• [Written problem]:
Copy exactly the lines from the start of the material through the line with "vs = sc.view_settings;". Pictures stay out of the copy.

• [Given data]:

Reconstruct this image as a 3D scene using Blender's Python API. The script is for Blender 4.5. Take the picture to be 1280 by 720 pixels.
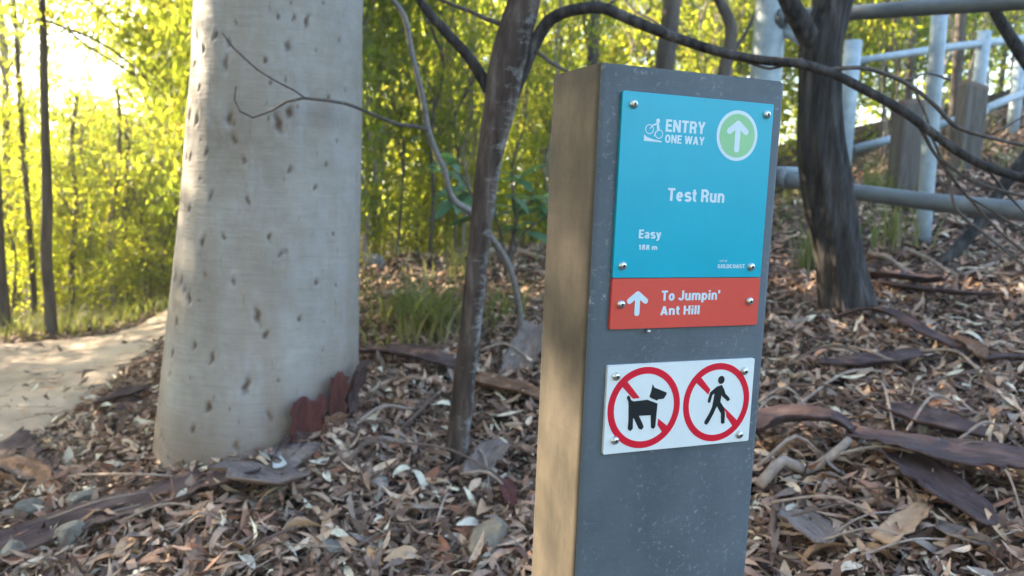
import bpy, bmesh, math, random
import numpy as np
from mathutils import Vector, Matrix
sc = bpy.context.scene
for o in list(bpy.data.objects): bpy.data.objects.remove(o)
R = math.radians

# ------------------------------------------------------------------ camera, sky, sun, exposure
CAM_H, F_PX, PITCH, ROLL = 1.05, 998.5, 0.1251, 0.0396
cam = bpy.data.cameras.new('camera'); cam_ob = bpy.data.objects.new('camera', cam); sc.collection.objects.link(cam_ob)
cam.sensor_width = 36.0; cam.lens = F_PX / 1280 * 36.0; cam.clip_start = 0.05; cam.clip_end = 2000
cam_ob.location = (0, 0, CAM_H)
cam_ob.rotation_euler = (Matrix.Rotation(math.pi/2 - PITCH, 3, 'X') @ Matrix.Rotation(ROLL, 3, 'Z')).to_euler()
cam.dof.use_dof = True; cam.dof.focus_distance = 1.0; cam.dof.aperture_fstop = 6.0
sc.camera = cam_ob
SUN_EL, SUN_AZ = R(20.0), R(-62.0)          # low sun, ahead and to the left
world = bpy.data.worlds.new("World"); sc.world = world; world.use_nodes = True
nt = world.node_tree
sky = nt.nodes.new('ShaderNodeTexSky'); sky.sky_type = 'NISHITA'; sky.sun_disc = False
sky.sun_elevation = SUN_EL; sky.sun_rotation = SUN_AZ; sky.air_density = 1.0; sky.dust_density = 1.0; sky.ozone_density = 1.0
nt.links.new(sky.outputs[0], nt.nodes['Background'].inputs[0]); nt.nodes['Background'].inputs[1].default_value = 0.15
sun = bpy.data.lights.new('sun', 'SUN'); sun.energy = 5.0; sun.angle = R(0.5); sun.color = (1.0, 0.83, 0.60)
sun_ob = bpy.data.objects.new('sun', sun); sc.collection.objects.link(sun_ob)
SUND = Vector((math.sin(SUN_AZ)*math.cos(SUN_EL), math.cos(SUN_AZ)*math.cos(SUN_EL), math.sin(SUN_EL)))
sun_ob.rotation_euler = SUND.to_track_quat('Z', 'Y').to_euler(); sun_ob.location = (-20, 10, 15)
vs = sc.view_settings; vs.view_transform = 'Standard'; vs.look = 'None'; vs.gamma = 1.0; vs.exposure = 2.8

# ------------------------------------------------------------------ measuring helpers
def ray(px, py):
    du, dv = px-640.0, py-360.0; c, s = math.cos(ROLL), math.sin(ROLL)
    u = du*c+dv*s; v = -du*s+dv*c
    cx, cz = u/F_PX, -v/F_PX
    cp, sp = math.cos(PITCH), math.sin(PITCH)
    return np.array([cx, cp+cz*sp, -sp+cz*cp])
def at(px, py, d):                       # a point seen at (px, py), d metres ahead (along Y)
    r = ray(px, py); p = r*(d/r[1]); return np.array([p[0], p[1], p[2]+CAM_H])
# terrain: heights measured at points of the photograph with an estimated distance
CTRL = [(300,720,2.0),(650,720,2.0),(1100,720,1.75),(0,720,2.1),(1280,720,1.7),(320,575,2.8),(572,606,2.72),(450,470,3.3),(445,482,2.95),(400,522,2.72),(330,562,2.58),(250,588,2.6),(196,592,2.82),(500,537,2.85),
 (1055,385,3.65),(1280,440,3.2),(1000,560,2.35),(1280,560,2.35),(1280,330,4.1),(1165,283,5.0),(1145,235,6.0),(1280,140,8.5),(1215,210,6.6),
 (460,330,6.0),(680,330,5.6),(560,325,6.0),(540,440,3.8),(650,435,3.75),(990,330,4.6),(1100,232,6.5),
 (0,590,3.2),(100,510,3.9),(170,455,4.7),(207,430,5.3),(0,430,6.3),(110,425,6.7),(215,388,8.0),(60,420,6.6),(100,415,8.6),(0,650,2.6)]
cp = [at(*c) for c in CTRL]
cp += [np.array(p, float) for p in [(-1.5,0.3,-.1),(0,0.2,.0),(1.5,0.4,.25),(-4,0,-.25),(4,0,.8),(-3,-6,-.2),(3,-6,.6),
  (-2,10,.0),(0,10,.2),(2,9.5,.5),(4.2,9.5,1.6),(-6,10,-.7),(-9,6,-.5),(-9,12,-.8),(-4,14,-.6),(0,14,.1),(4,15,1.8),(8,12,3.0),(9,6,2.4),
  (-20,20,-1.2),(0,25,0.0),(14,25,4.0),(-15,-10,-.4),(15,-10,1.5),(-40,40,-2),(0,60,0),(40,50,5),(-60,0,-1),(60,0,3),(0,-60,0),(-300,300,-4),(300,300,4),(0,400,0),(-300,-300,0),(300,-300,0),(0,-400,0),(-400,0,0),(400,0,2)]]
cp = np.array(cp); CX = cp[:, :2]; CZ = cp[:, 2]
_A = np.linalg.norm(CX[:, None]-CX[None], axis=2); _n = len(CX)
_K = np.zeros((_n+3, _n+3)); _K[:_n, :_n] = _A - 0.02*np.eye(_n)*0; _K[:_n, _n] = 1; _K[:_n, n1:=_n+1] = CX[:, 0]; _K[:_n, _n+2] = CX[:, 1]; _K[_n:, :_n] = _K[:_n, _n:].T
_W = np.linalg.solve(_K, np.concatenate([CZ, [0, 0, 0]]))
def ground(x, y):
    x = np.asarray(x, float); y = np.asarray(y, float); sh = x.shape; x = x.ravel(); y = y.ravel()
    out = np.empty(len(x))
    for i in range(0, len(x), 20000):
        X = np.stack([x[i:i+20000], y[i:i+20000]], 1)
        D = np.sqrt(((X[:, None]-CX[None])**2).sum(2)+0.04)
        out[i:i+20000] = D@_W[:_n]+_W[_n]+X@_W[_n+1:]
    r = np.hypot(x, y); near = np.clip(1-r/14, 0, 1)
    out += near*(0.018*np.sin(7.1*x+1.3*np.sin(3.1*y))*np.sin(6.3*y+.7)+0.009*np.sin(17*x+2*np.sin(9*y))*np.sin(15*y))
    return out.reshape(sh)
def gz(x, y): return float(ground(np.array([x]), np.array([y]))[0])
def hit(px, py, far=40):                  # where the line of sight meets the ground
    ds = np.linspace(0.8, far, 1500); r = ray(px, py); r = r/r[1]
    P = r[None]*ds[:, None]; P[:, 2] += CAM_H
    below = P[:, 2] < ground(P[:, 0], P[:, 1])
    i = int(np.argmax(below)) if below.any() else len(ds)-1
    return P[i]

# ------------------------------------------------------------------ object helpers
COL = sc.collection
def tag(o, label=None, cat=None, group=None, kind=None):
    if label: o['label'] = label
    if cat: o['category'] = cat
    if group: o['group'] = group
    if kind: o['kind'] = kind
    return o
def empty(name, loc, rz=0.0):
    o = bpy.data.objects.new(name, None); COL.objects.link(o); o.location = tuple(float(v) for v in loc); o.rotation_euler = (0, 0, rz); o.empty_display_size = .1; return o
class MB:
    def __init__(s): s.v = []; s.f = []
    def add(s, V, F):
        b = len(s.v); s.v += [tuple(map(float, p)) for p in V]; s.f += [tuple(i+b for i in f) for f in F]; return s
    def mesh(s, name, mat, smooth=True):
        m = bpy.data.meshes.new(name); m.from_pydata(s.v, [], s.f); m.update()
        if mat: m.materials.append(mat)
        if smooth: m.polygons.foreach_set('use_smooth', [True]*len(m.polygons))
        return m
    def build(s, name, mat, parent=None, smooth=True, local=None):
        if local is not None: s.v = [(x-local[0], y-local[1], z-local[2]) for x, y, z in s.v]
        o = bpy.data.objects.new(name, s.mesh(name, mat, smooth)); COL.objects.link(o)
        if parent: o.parent = parent
        elif local is not None: o.location = tuple(map(float, local))
        return o
def np_mesh(name, V, F, mat, smooth=False):            # V (n,3), F (m,k) arrays
    m = bpy.data.meshes.new(name); V = np.asarray(V, np.float32); F = np.asarray(F, np.int32); k = F.shape[1]
    m.vertices.add(len(V)); m.vertices.foreach_set('co', V.ravel())
    m.loops.add(F.size); m.loops.foreach_set('vertex_index', F.ravel())
    m.polygons.add(len(F)); m.polygons.foreach_set('loop_start', np.arange(0, F.size, k, dtype=np.int32)); m.polygons.foreach_set('loop_total', np.full(len(F), k, np.int32))
    if smooth: m.polygons.foreach_set('use_smooth', np.ones(len(F), bool))
    m.update(calc_edges=True); m.validate()
    if mat: m.materials.append(mat)
    return m
def link_mesh(name, m, parent=None, loc=(0,0,0)):
    o = bpy.data.objects.new(name, m); COL.objects.link(o); o.location = tuple(map(float, loc))
    if parent: o.parent = parent
    return o
def copy_tree(o, parent=None):
    c = o.copy(); COL.objects.link(c)
    if parent: c.parent = parent
    for ch in list(o.children): copy_tree(ch, c)
    return c
def smooth_path(P, R_, step):                       # Catmull-Rom resampling of points and radii
    P = np.array(P, float); R_ = np.array(R_, float); n = len(P)
    if n < 3:
        m = max(2, int(np.linalg.norm(P[-1]-P[0])/step)); t = np.linspace(0, 1, m+1)[:, None]
        return P[0]*(1-t)+P[-1]*t, (R_[0]*(1-t[:, 0])+R_[-1]*t[:, 0])
    Q = np.vstack([2*P[0]-P[1], P, 2*P[-1]-P[-2]]); outP = []; outR = []
    for i in range(n-1):
        p0, p1, p2, p3 = Q[i:i+4]; m = max(1, int(np.linalg.norm(p2-p1)/step))
        for k in range(m):
            t = k/m; outP.append(.5*((2*p1)+(-p0+p2)*t+(2*p0-5*p1+4*p2-p3)*t*t+(-p0+3*p1-3*p2+p3)*t**3)); outR.append(R_[i]*(1-t)+R_[i+1]*t)
    outP.append(P[-1]); outR.append(R_[-1])
    return np.array(outP), np.array(outR)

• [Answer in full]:
Reconstruct this image as a 3D scene using Blender's Python API. The script is for Blender 4.5. Take the picture to be 1280 by 720 pixels.
import bpy, bmesh, math, random
import numpy as np
from mathutils import Vector, Matrix
sc = bpy.context.scene
for o in list(bpy.data.objects): bpy.data.objects.remove(o)
R = math.radians

# ------------------------------------------------------------------ camera, sky, sun, exposure
CAM_H, F_PX, PITCH, ROLL = 1.05, 998.5, 0.1251, 0.0396
cam = bpy.data.cameras.new('camera'); cam_ob = bpy.data.objects.new('camera', cam); sc.collection.objects.link(cam_ob)
cam.sensor_width = 36.0; cam.lens = F_PX / 1280 * 36.0; cam.clip_start = 0.05; cam.clip_end = 2000
cam_ob.location = (0, 0, CAM_H)
cam_ob.rotation_euler = (Matrix.Rotation(math.pi/2 - PITCH, 3, 'X') @ Matrix.Rotation(ROLL, 3, 'Z')).to_euler()
cam.dof.use_dof = True; cam.dof.focus_distance = 1.0; cam.dof.aperture_fstop = 6.0
sc.camera = cam_ob
SUN_EL, SUN_AZ = R(20.0), R(-62.0)          # low sun, ahead and to the left
world = bpy.data.worlds.new("World"); sc.world = world; world.use_nodes = True
nt = world.node_tree
sky = nt.nodes.new('ShaderNodeTexSky'); sky.sky_type = 'NISHITA'; sky.sun_disc = False
sky.sun_elevation = SUN_EL; sky.sun_rotation = SUN_AZ; sky.air_density = 1.0; sky.dust_density = 1.0; sky.ozone_density = 1.0
nt.links.new(sky.outputs[0], nt.nodes['Background'].inputs[0]); nt.nodes['Background'].inputs[1].default_value = 0.15
sun = bpy.data.lights.new('sun', 'SUN'); sun.energy = 5.0; sun.angle = R(0.5); sun.color = (1.0, 0.83, 0.60)
sun_ob = bpy.data.objects.new('sun', sun); sc.collection.objects.link(sun_ob)
SUND = Vector((math.sin(SUN_AZ)*math.cos(SUN_EL), math.cos(SUN_AZ)*math.cos(SUN_EL), math.sin(SUN_EL)))
sun_ob.rotation_euler = SUND.to_track_quat('Z', 'Y').to_euler(); sun_ob.location = (-20, 10, 15)
vs = sc.view_settings; vs.view_transform = 'Standard'; vs.look = 'None'; vs.gamma = 1.0; vs.exposure = 2.8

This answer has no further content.